Alors, électrisé, Elwart se lève, et tenant son verre en main, faisant appel à toute la présence d’esprit que lui laissaient ces voyages ahurissants, ne sachant plus au juste où il était, ni où il en était, il porte ce toast inouï, devenu célèbre :

— « Au bon départ de Monsieur le Maire… et aux dames d’Angoulême », qui eut d’ailleurs un succès fou.


Cette histoire a souvent été racontée autrement, et dénaturée ; mais telle que je vous la donne, elle est authentique ; je la tiens de Bordelais de ce temps, mes compatriotes, gens dignes de toute confiance, et aussi un peu d’Elwart lui-même, qui était, au fond, un homme d’esprit, et s’était bien rendu compte, par la réflexion, qu’il avait dû commettre là quelque chose comme ce qu’on appelle « un impair ».

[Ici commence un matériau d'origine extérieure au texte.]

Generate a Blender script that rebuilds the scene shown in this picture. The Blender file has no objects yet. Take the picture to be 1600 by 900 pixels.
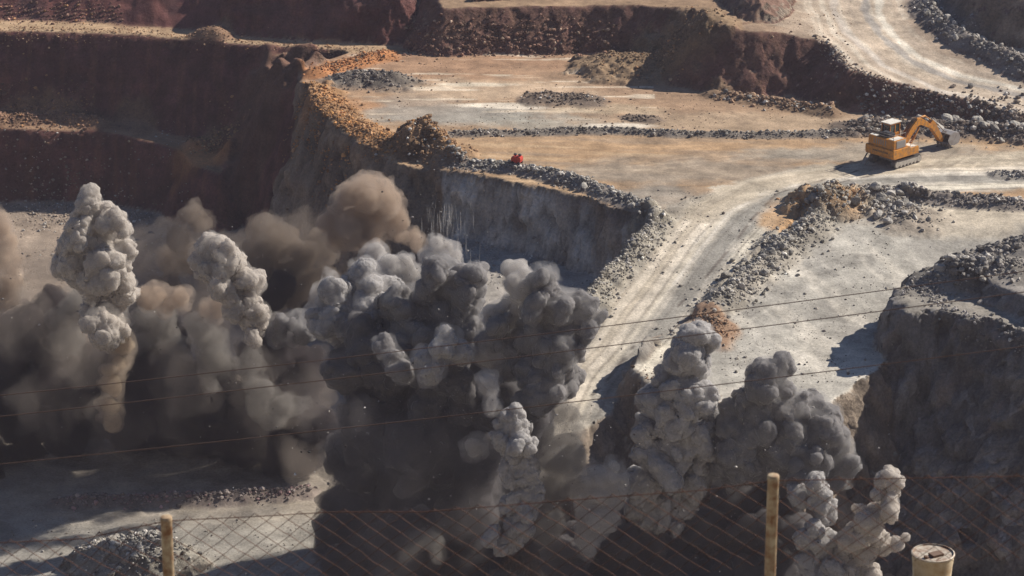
import bpy, bmesh, math
import numpy as np
from mathutils import Vector, Matrix, Euler

# ------------------------------------------------------------------ camera, sky, sun, exposure
scene = bpy.context.scene
COL = scene.collection
PITCH = math.radians(20.0)
FPX = 4537.0
CAMZ = 125.0
cam_d = bpy.data.cameras.new("camera")
cam_d.sensor_width = 36.0
cam_d.lens = 36.0 * FPX / 1600.0
cam_d.clip_start = 0.5
cam_d.clip_end = 6000.0
cam_d.dof.use_dof = True
cam_d.dof.focus_distance = 370.0
cam_d.dof.aperture_fstop = 10.0
cam = bpy.data.objects.new("camera", cam_d)
cam.location = (0, 0, CAMZ)
cam.rotation_euler = (math.pi / 2 - PITCH, 0, 0)
COL.objects.link(cam)
scene.camera = cam

SUN_EL = math.radians(35.0)
SUN_DIR = Vector((0.88 * math.cos(SUN_EL), 0.475 * math.cos(SUN_EL), math.sin(SUN_EL))).normalized()
world = bpy.data.worlds.new("World")
scene.world = world
world.use_nodes = True
wn = world.node_tree
bg = wn.nodes["Background"]
sky = wn.nodes.new("ShaderNodeTexSky")
sky.sky_type = 'NISHITA'
sky.sun_disc = False
sky.ozone_density = 6.0
sky.dust_density = 0.4
sky.sun_elevation = SUN_EL
sky.sun_rotation = math.atan2(SUN_DIR.x, SUN_DIR.y)
wn.links.new(sky.outputs[0], bg.inputs[0])
bg.inputs[1].default_value = 0.052
sun_d = bpy.data.lights.new("sun", 'SUN')
sun_d.energy = 5.0
sun_d.angle = math.radians(0.5)
sun_d.color = (1.0, 0.93, 0.83)
sun = bpy.data.objects.new("sun", sun_d)
sun.rotation_euler = SUN_DIR.to_track_quat('Z', 'Y').to_euler()
sun.location = (150, 500, 250)
COL.objects.link(sun)
vs = scene.view_settings
vs.view_transform = 'Standard'
vs.look = 'None'
vs.exposure = 0.5
vs.gamma = 1.0
vs.use_curve_mapping = False
cy = scene.cycles
cy.max_bounces = 12
cy.diffuse_bounces = 2
cy.glossy_bounces = 2
cy.volume_bounces = 6
cy.transparent_max_bounces = 48
cy.use_denoising = True
cy.volume_max_steps = 256
cy.caustics_reflective = False
cy.caustics_refractive = False

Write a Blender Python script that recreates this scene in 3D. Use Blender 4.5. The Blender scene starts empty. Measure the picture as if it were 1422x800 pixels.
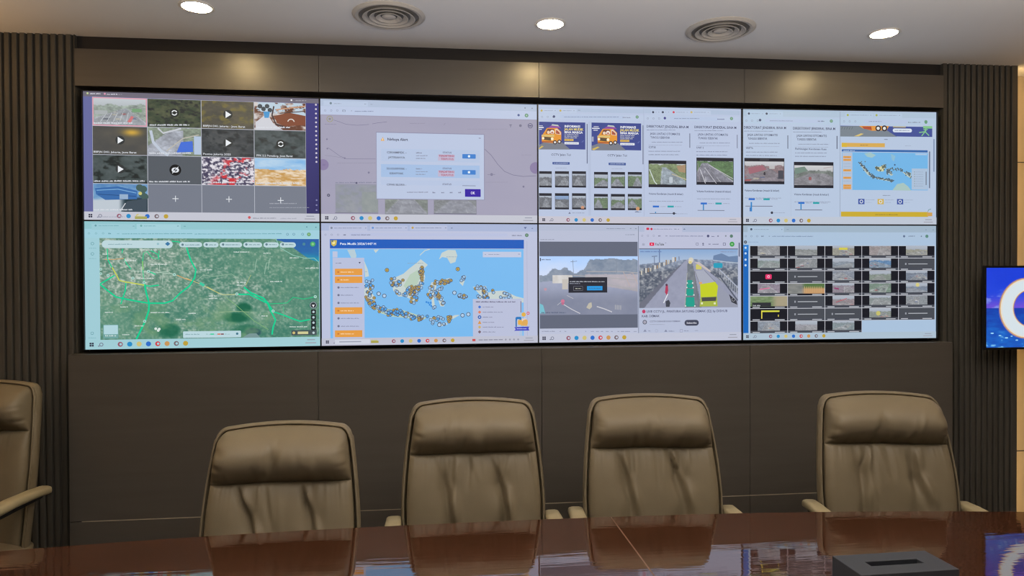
import bpy, bmesh, math, random
import numpy as np
from mathutils import Vector, Matrix

C = bpy.context.scene.collection
PI = math.pi
sc = bpy.context.scene

# ------------------------------------------------------------------ helpers
def lin(c):
    c = np.asarray(c, dtype=float)
    return np.where(c <= 0.04045, c / 12.92, ((np.maximum(c, 0) + 0.055) / 1.055) ** 2.4)

def rgb(r, g, b):
    return tuple(float(v) for v in lin(np.array([r, g, b]) / 255.0))

def link(o, parent=None):
    C.objects.link(o)
    if parent is not None:
        o.parent = parent
    return o

def tag(o, label, cat, group=None):
    o['label'] = label
    o['category'] = cat
    if group:
        o['group'] = group
    return o

def thing(name, label, cat, loc=(0, 0, 0), rotz=0.0, group=None):
    o = bpy.data.objects.new(name, None)
    o.empty_display_size = 0.1
    link(o)
    o.location = loc
    o.rotation_euler = (0, 0, rotz)
    return tag(o, label, cat, group)

def obj(name, bm, m, parent=None, smooth=None, bevel=None):
    me = bpy.data.meshes.new(name)
    bmesh.ops.recalc_face_normals(bm, faces=bm.faces[:])
    if smooth is not None:
        for f in bm.faces:
            f.smooth = True
        for e in bm.edges:
            if len(e.link_faces) == 2 and e.calc_face_angle(0) > smooth:
                e.smooth = False
    bm.to_mesh(me)
    bm.free()
    me.materials.append(m)
    o = bpy.data.objects.new(name, me)
    link(o, parent)
    if bevel:
        md = o.modifiers.new('Bevel', 'BEVEL')
        md.width = bevel
        md.segments = 3
        md.limit_method = 'ANGLE'
        md.angle_limit = math.radians(40)
    return o

def struct(name, bm, m, **k):
    o = obj(name, bm, m, None, **k)
    o['kind'] = 'structure'
    return o

def box(bm, x0, y0, z0, x1, y1, z1):
    vs = [bm.verts.new(p) for p in ((x0, y0, z0), (x1, y0, z0), (x1, y1, z0), (x0, y1, z0),
                                    (x0, y0, z1), (x1, y0, z1), (x1, y1, z1), (x0, y1, z1))]
    for f in ((0, 1, 2, 3), (4, 7, 6, 5), (0, 4, 5, 1), (1, 5, 6, 2), (2, 6, 7, 3), (3, 7, 4, 0)):
        bm.faces.new([vs[i] for i in f])

def lathe(bm, prof, n=48, cx=0, cy=0, closed=False):
    rings = []
    for r, z in prof:
        if r < 1e-6:
            rings.append([bm.verts.new((cx, cy, z))])
        else:
            rings.append([bm.verts.new((cx + r * math.cos(2 * PI * i / n), cy + r * math.sin(2 * PI * i / n), z)) for i in range(n)])
    pairs = list(zip(rings, rings[1:]))
    if closed:
        pairs.append((rings[-1], rings[0]))
    for a, b in pairs:
        for i in range(n):
            j = (i + 1) % n
            if len(a) == 1 and len(b) == 1:
                continue
            if len(a) == 1:
                bm.faces.new((a[0], b[i], b[j]))
            elif len(b) == 1:
                bm.faces.new((a[i], b[0], a[j]))
            else:
                bm.faces.new((a[i], b[i], b[j], a[j]))

def tube(bm, pts, r, n=8, closed=False, up=Vector((0, 1, 0))):
    pts = [Vector(p) for p in pts]
    rings = []
    m = len(pts)
    for k, p in enumerate(pts):
        a = pts[k - 1] if (k > 0 or closed) else p
        b = pts[(k + 1) % m] if (k < m - 1 or closed) else p
        t = (b - a).normalized()
        s = t.cross(up)
        if s.length < 1e-4:
            s = t.cross(Vector((1, 0, 0)))
        s.normalize()
        w = s.cross(t)
        rr = r[k] if isinstance(r, (list, tuple)) else r
        rings.append([bm.verts.new(p + s * (rr * math.cos(2 * PI * i / n)) + w * (rr * math.sin(2 * PI * i / n))) for i in range(n)])
    for k in range(m if closed else m - 1):
        a, b = rings[k], rings[(k + 1) % m]
        for i in range(n):
            j = (i + 1) % n
            bm.faces.new((a[i], a[j], b[j], b[i]))
    if not closed:
        bm.faces.new(rings[0][::-1])
        bm.faces.new(rings[-1])

def BM():
    return bmesh.new()

# ------------------------------------------------------------------ materials
def mat(name, col, rough=0.5, spec=0.5, metal=0.0, emit=None, strength=0.0, noise=None, bump=None, coat=0.0, ior=None):
    """noise=(scale, amount, stretch xyz); bump=(scale, distance, stretch xyz)"""
    m = bpy.data.materials.new(name)
    m.use_nodes = True
    nt = m.node_tree
    b = nt.nodes['Principled BSDF']
    b.inputs['Base Color'].default_value = (*col, 1)
    b.inputs['Roughness'].default_value = rough
    b.inputs['Specular IOR Level'].default_value = spec
    b.inputs['Metallic'].default_value = metal
    if ior:
        b.inputs['IOR'].default_value = ior
    if coat:
        b.inputs['Coat Weight'].default_value = coat
        b.inputs['Coat Roughness'].default_value = 0.03
    if emit is not None:
        b.inputs['Emission Color'].default_value = (*emit, 1)
        b.inputs['Emission Strength'].default_value = strength
    def coords(stretch):
        tc = nt.nodes.new('ShaderNodeTexCoord')
        mp = nt.nodes.new('ShaderNodeMapping')
        mp.inputs['Scale'].default_value = stretch
        nt.links.new(tc.outputs['Object'], mp.inputs['Vector'])
        return mp.outputs['Vector']
    if noise:
        s, a, st = noise
        n = nt.nodes.new('ShaderNodeTexNoise')
        n.inputs['Scale'].default_value = s
        n.inputs['Detail'].default_value = 4
        nt.links.new(coords(st), n.inputs['Vector'])
        r = nt.nodes.new('ShaderNodeValToRGB')
        r.color_ramp.elements[0].position = 0.3
        r.color_ramp.elements[1].position = 0.7
        r.color_ramp.elements[0].color = (*[v * (1 - a) for v in col], 1)
        r.color_ramp.elements[1].color = (*[v * (1 + a) for v in col], 1)
        nt.links.new(n.outputs['Fac'], r.inputs['Fac'])
        nt.links.new(r.outputs['Color'], b.inputs['Base Color'])
    if bump:
        s, d, st = bump
        n = nt.nodes.new('ShaderNodeTexNoise')
        n.inputs['Scale'].default_value = s
        n.inputs['Detail'].default_value = 3
        nt.links.new(coords(st), n.inputs['Vector'])
        bp = nt.nodes.new('ShaderNodeBump')
        bp.inputs['Distance'].default_value = d
        bp.inputs['Strength'].default_value = 1.0
        nt.links.new(n.outputs['Fac'], bp.inputs['Height'])
        nt.links.new(bp.outputs['Normal'], b.inputs['Normal'])
    return m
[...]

Il ne craignait pas de le raconter, et était même le premier à en rire, tout en se tenant prêt à recommencer, très sérieusement, à la première occasion.

C’était le roi des hurluberlus, ce bon Elwart, en même temps qu’un excellent homme, car tous ses élèves ont conservé de lui le meilleur souvenir.

Un jour, il faisait partie d’une commission qui avait à classer, d’après des travaux écrits, de nombreux concurrents en trois catégories :

1o Les bons, c’est-à-dire admis, reçus ;
2o Les douteux, réservés pour être revus en cas de besoin ;
3o Les mauvais, refusés sans appel.

Il s’était donc dit, judicieusement, qu’il n’avait qu’à mettre sur sa feuille, en regard de chaque nom, une de ces trois mentions : reçu, réservé, refusé ; et, pour abréger, il les représentait chacune par leur initiale. Si bien qu’à la fin du concours, il se trouvait avoir mis un R à chacun des concurrents.

Cela voulait-il dire Refusé, Réservé ou Reçu, il était incapable de s’en souvenir lui-même. Diable ! que faire ?

Un instant, il fut question de recommencer la lecture de tous les manuscrits, ce qui avait déjà pris trois journées pleines, et n’était pas du goût de tout le monde ; mais Elwart, avant tout brave homme et d’humeur accommodante, déclara qu’il s’en rapportait, pour l’interprétation de ses innombrables R…, à l’avis de ses collègues.